Synthesis of Layered Copper Selenide on Reduced Graphene Oxide Sheets via SILAR Method for Flexible Asymmetric Solid-State Supercapacitor

Abstract Along with growing use of electrochemical energy storage systems, there is a requirement for investigating electrode materials which assure applications in portable and wearable electrical energy storage devices. In this study, facile successive ionic layer adsorption and reaction (SILAR) method was employed to composite CuSe2 with reduced graphene oxide (rGO).

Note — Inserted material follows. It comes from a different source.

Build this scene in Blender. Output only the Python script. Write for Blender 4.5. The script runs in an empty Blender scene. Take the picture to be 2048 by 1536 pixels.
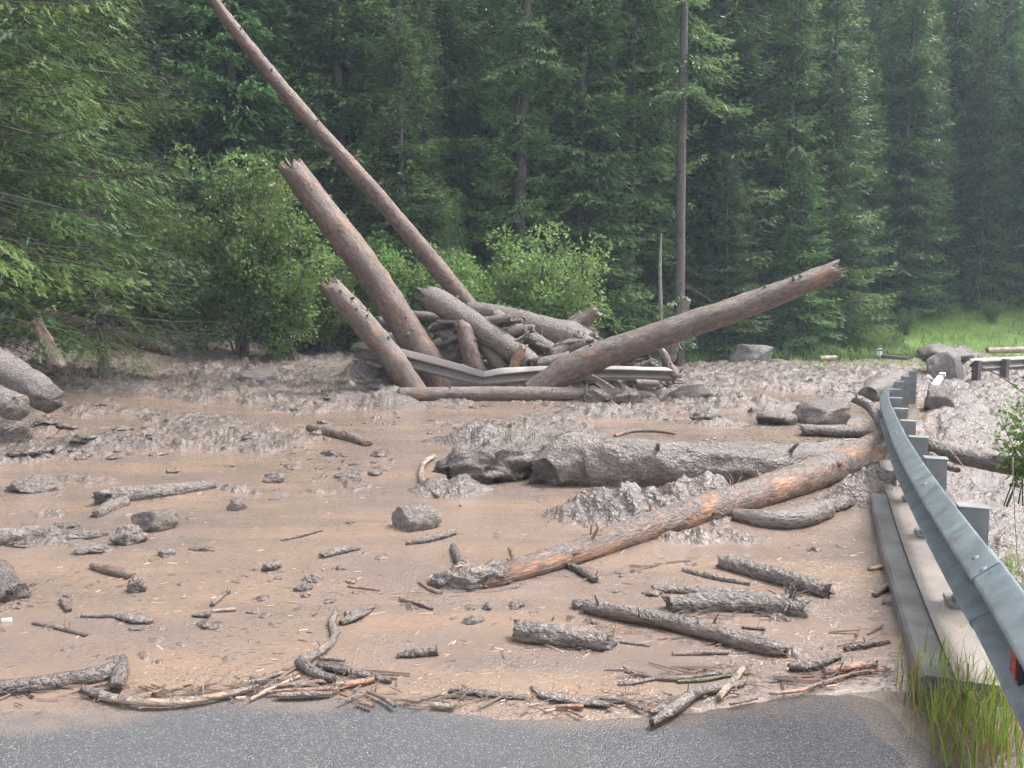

The X-ray diffraction study showed orientation of CuSe2 nanoparticles from (200) to (221) plane with rGO composition. The field emission-scanning electron microscope images showed that CuSe2 nanoparticles are uniformly anchored onto the surface of rGO sheets. The composite CuSe2@rGO material offered a higher specific surface area (84 m2 g-1) compared to CuSe2 (24 m2 g-1) with the specific capacitance (Cs) of 612 F g-1 at a scan rate of 2 mV s-1. Moreover, the flexible solid-state asymmetric supercapacitor (ASC) fabricated with configuration CuSe2@rGO/PVA-KOH/CuS exhibited specific energy of 28.3 Wh kg-1 at the specific power of 1538 W kg-1. The device retained about 89% of the initial Cs at a bending angle of 165°. For practical manifestation, two series connected ASC devices charged with 2.8 V delivered 19.6 mW cm-2 of initial power and illuminated LED panel made of 211 red LED’s for 150 s.